Lucee: If any – well you know what he’s talking about if you took that extra

step, there’s people who wanna take that extra step …

Shannon: right!

Lucee: … but they don’t really have the opportunity - they can’t. It’s not really

their decision. They have to go …

Efrain: Too bad for them it’s really their way of life

Lucee (turns towards Efrain): You just fucked up saying that

Lucee then covers her mouth, smiles, and turns to face me again.

Many students laugh and Malik raises his hand in back of classroom.

Me (to Lucee): Nah I - I mean - I definitely hear what you’re saying. I mean

besides the um f-word there, the rest of what you’re saying

Malik shakes his head and raises his hand.

Me: You don’t agree with that Malik?

Malik: No (pause)

Me: That’s okay - you don’t have to

Lucee: Cause I could go I would’ve taken those steps but they’re there’s you

know there’s things that are holding me back right now

The dialogue in Excerpt 2 was a 3-min slice from a 10-min whole class discussion that followed the quintiles distribution activity. Structurally speaking, the patterns of discourse and student participation in it were quite different form the patterns found in whole class discussions of reform mathematics—in which student contributions tended to be shorter and they tended not to take up or evaluate the mathematical ideas of their peers. As such, Excerpt 2 points to the promise of critical activities in opening up a discursive space for students to express their ideas about social reality and react to those of their peers.

When compared with other lesson transcripts, the lesson transcript from the first hour of I&A also demonstrates a shift in the way some students positioned themselves and participated in RCM activities over the time-span of the course. Lucee and others who regularly resisted fully participating in reform activities and earlier RCM activities, exhibited considerable engagement in this and a second RCM discussion that also occurred in the last month of the night course. This group of students participated voluntarily and their contributions were far more elaborate than in prior whole class discussions of RCM and reform mathematics. Recall that Lucee called the critical R&R lesson “goofy” in the second week, whereas she contributed constructively to the whole class discussion about the I&A prompts.

The discourse presented in Excerpt 2 was closer to the ideal than the norm. While one other RCM project implemented in Week 8 did feature moments of elaborate student engagement in whole class discussions, this engagement was not nearly as sustained nor student-driven as it was in the I&A discussion. The other RCM project implemented in the latter part of the course failed to ignite elaborate discursive engagement amongst students. In addition, while students’ participation in later RCM activities was somewhat improved, passive resistance to RCM activities was ever present and weighed on my instruction. More active resistance also surfaced intermittently. Taken together, this variability meant that student participation in the RCM activities continued to be less predictable than it was in reform activities.

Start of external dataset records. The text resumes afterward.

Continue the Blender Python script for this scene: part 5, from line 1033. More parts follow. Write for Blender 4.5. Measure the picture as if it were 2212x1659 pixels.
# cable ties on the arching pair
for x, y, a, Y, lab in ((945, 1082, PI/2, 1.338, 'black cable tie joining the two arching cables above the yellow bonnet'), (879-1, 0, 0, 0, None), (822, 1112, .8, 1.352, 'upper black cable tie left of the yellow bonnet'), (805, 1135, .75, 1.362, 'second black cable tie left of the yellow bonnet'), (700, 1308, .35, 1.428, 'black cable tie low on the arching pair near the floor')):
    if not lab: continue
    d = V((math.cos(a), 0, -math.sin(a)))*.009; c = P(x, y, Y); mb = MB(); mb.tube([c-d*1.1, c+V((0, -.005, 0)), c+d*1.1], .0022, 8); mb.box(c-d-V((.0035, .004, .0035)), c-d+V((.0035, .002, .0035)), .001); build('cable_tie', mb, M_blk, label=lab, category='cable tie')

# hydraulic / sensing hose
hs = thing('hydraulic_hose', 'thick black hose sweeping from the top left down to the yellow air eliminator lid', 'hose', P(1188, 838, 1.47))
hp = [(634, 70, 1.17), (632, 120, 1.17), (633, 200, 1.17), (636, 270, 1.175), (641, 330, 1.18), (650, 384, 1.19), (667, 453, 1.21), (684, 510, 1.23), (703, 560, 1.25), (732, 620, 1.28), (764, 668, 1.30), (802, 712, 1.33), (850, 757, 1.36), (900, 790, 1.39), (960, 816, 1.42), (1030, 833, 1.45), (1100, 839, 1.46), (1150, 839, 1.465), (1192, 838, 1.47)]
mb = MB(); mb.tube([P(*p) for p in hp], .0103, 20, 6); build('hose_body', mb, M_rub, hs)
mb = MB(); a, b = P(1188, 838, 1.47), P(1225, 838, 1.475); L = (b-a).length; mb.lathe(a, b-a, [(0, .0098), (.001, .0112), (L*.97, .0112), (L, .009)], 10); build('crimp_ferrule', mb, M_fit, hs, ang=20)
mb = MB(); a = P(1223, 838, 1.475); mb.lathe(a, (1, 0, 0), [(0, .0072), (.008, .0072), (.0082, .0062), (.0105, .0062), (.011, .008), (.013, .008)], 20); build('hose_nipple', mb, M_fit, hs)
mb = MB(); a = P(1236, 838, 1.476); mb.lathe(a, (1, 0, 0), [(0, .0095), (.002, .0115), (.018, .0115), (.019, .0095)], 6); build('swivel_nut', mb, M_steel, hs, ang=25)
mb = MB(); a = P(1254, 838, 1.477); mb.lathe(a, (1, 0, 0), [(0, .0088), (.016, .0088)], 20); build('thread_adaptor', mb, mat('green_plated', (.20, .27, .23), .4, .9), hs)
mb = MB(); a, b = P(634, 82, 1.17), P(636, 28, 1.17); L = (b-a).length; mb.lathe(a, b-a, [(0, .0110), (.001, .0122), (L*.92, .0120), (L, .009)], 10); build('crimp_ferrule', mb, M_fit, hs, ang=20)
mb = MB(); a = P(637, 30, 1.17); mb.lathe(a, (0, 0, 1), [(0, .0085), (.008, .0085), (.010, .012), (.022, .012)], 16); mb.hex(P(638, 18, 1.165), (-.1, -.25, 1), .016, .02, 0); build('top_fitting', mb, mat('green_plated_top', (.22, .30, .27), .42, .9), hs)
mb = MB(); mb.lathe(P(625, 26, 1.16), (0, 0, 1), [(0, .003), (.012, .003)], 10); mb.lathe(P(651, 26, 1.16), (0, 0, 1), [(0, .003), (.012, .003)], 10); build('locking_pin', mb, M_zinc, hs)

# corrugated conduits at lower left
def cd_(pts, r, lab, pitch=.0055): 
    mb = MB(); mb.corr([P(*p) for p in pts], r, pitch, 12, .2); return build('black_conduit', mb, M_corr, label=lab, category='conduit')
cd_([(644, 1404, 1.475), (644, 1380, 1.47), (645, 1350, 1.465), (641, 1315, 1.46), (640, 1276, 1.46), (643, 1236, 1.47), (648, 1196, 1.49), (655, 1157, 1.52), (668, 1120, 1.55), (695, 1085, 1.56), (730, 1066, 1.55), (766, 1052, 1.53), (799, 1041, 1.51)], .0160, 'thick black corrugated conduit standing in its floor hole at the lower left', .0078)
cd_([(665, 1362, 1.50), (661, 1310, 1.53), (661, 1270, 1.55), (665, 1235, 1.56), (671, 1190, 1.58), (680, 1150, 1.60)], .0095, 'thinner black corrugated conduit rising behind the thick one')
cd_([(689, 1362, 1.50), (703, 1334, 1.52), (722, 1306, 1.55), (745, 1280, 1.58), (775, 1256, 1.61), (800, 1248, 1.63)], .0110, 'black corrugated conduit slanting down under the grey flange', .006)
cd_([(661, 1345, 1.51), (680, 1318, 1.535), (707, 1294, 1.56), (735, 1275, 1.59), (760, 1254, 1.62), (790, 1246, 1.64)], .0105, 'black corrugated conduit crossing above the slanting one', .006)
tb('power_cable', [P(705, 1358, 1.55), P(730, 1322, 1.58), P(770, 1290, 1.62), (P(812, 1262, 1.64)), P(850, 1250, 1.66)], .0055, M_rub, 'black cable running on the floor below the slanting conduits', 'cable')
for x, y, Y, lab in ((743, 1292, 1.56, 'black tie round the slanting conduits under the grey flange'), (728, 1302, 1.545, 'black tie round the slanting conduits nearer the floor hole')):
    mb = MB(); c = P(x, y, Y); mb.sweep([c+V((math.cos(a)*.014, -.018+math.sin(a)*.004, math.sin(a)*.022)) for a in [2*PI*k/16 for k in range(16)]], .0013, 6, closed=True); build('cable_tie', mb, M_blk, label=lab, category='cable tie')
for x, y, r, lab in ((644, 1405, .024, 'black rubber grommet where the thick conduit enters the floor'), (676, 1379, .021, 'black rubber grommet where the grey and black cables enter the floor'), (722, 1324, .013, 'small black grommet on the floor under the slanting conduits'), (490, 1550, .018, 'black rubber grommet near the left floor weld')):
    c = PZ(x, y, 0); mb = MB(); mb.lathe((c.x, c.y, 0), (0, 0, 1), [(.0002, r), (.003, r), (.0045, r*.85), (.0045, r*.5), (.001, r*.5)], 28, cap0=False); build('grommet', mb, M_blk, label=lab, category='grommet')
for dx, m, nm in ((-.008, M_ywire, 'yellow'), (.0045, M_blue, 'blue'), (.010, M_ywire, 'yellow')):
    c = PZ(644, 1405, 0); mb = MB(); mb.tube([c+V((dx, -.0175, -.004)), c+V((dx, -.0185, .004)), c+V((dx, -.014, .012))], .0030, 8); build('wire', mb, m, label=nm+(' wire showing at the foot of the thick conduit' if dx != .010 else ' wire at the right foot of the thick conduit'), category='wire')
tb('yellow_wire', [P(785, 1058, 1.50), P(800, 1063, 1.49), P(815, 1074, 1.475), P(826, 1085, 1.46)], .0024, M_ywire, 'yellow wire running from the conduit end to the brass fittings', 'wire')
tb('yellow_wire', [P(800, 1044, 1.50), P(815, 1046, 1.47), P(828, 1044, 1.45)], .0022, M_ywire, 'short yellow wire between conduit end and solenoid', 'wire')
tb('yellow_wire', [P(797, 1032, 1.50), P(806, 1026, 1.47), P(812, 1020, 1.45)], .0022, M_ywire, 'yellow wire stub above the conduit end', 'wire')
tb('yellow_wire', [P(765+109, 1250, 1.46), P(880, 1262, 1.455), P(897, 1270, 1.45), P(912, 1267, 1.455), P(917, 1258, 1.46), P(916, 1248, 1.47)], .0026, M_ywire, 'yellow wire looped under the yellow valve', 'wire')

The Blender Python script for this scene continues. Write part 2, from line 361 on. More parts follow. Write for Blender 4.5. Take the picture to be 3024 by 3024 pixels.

4 Considering the impact of RCM pedagogy

The discourse analysis presented here presents mixed results for the promise of RCM pedagogy to engage, empower, and subjectify high school students, particularly those from historically marginalized communities. While the analyses of discourse transcripts reveal a number of imperfections in implemented RCM activities, these transcripts and excerpts from them point to several potentially positive results for RCM. In particular, the two activities and associated excerpts illustrate the enthusiastic reactions that many students had to discussing the social components of some RCM lessons. In these lessons, students competed to talk and engaged in lively discussions among themselves and with me. The discursively engaging RCM lessons shifted who participated and how and, to some extent, equalized overall student participation rates in the class. Issues of racism in schools and economic fairness in society resonated with several previously disengaged students in ways that reform activities rarely, if ever, resonated.

Critical whole class discussions of social and economic inequality seemed to be linked with the development of classroom community. While difficult to demonstrate, such discussions seemed to bridge some of the social distance between my low-income students of color and me, their white teacher. My relationships with many of the students certainly improved over the timespan of the course. Seven students began coming early to class or staying after school to talk about their lives and occasionally social issues raised in previous RCM lessons. These and other students often included me in unofficial conversations that were again both political and personal.

However, even in the discursively engaging RCM activities, there was pervasive and persistent student resistance that lived alongside the active participation of other students. The discursive participation rates of students who had been integrally engaged in reform mathematics generally decreased in RCM activities. There are a number of possible explanations for this. The fact that I constructed the RCM component of the curriculum with little direct input from students certainly is a possibility. The reality that I did not meet most of the night course students until the course began coupled time-intensive nature of RCM curriculum development made the co-construction of the course curriculum difficult if not impossible. That said, the lack of a co-constructed curriculum fails to explain some of the resistance to RCM that students expressed. To varying degrees, several vocal students were clear that they wanted access to the socially valued mathematics curriculum and that they resented the inclusion of sociopolitical issues in the curriculum. They pointed to the gatekeeper role of secondary mathematics and their perception that RCM instruction was a distraction from their academic aspirations.

I would submit that the gatekeeper function of school mathematics is obscured by current RCM and other reformist discourses about the utility and transformative power of mathematics in the “real world” (Dowling, 1998; Lundin, 2012). The salvation discourses of RCM pedagogy similarly mask and hence legitimate the current economic organization of schooling, with mathematics as a focal point, in which only some students can benefit. As Pais and Valero (2012) observe, “[p]ositing mathematics as a ‘weapon in the struggle’ for a better world (Gutstein, 2012) reinforces even more the ‘faith’ (Lundin, 2012) in the idea that better mathematics is the solution for problems that by their very nature are economical and political” (p. 19).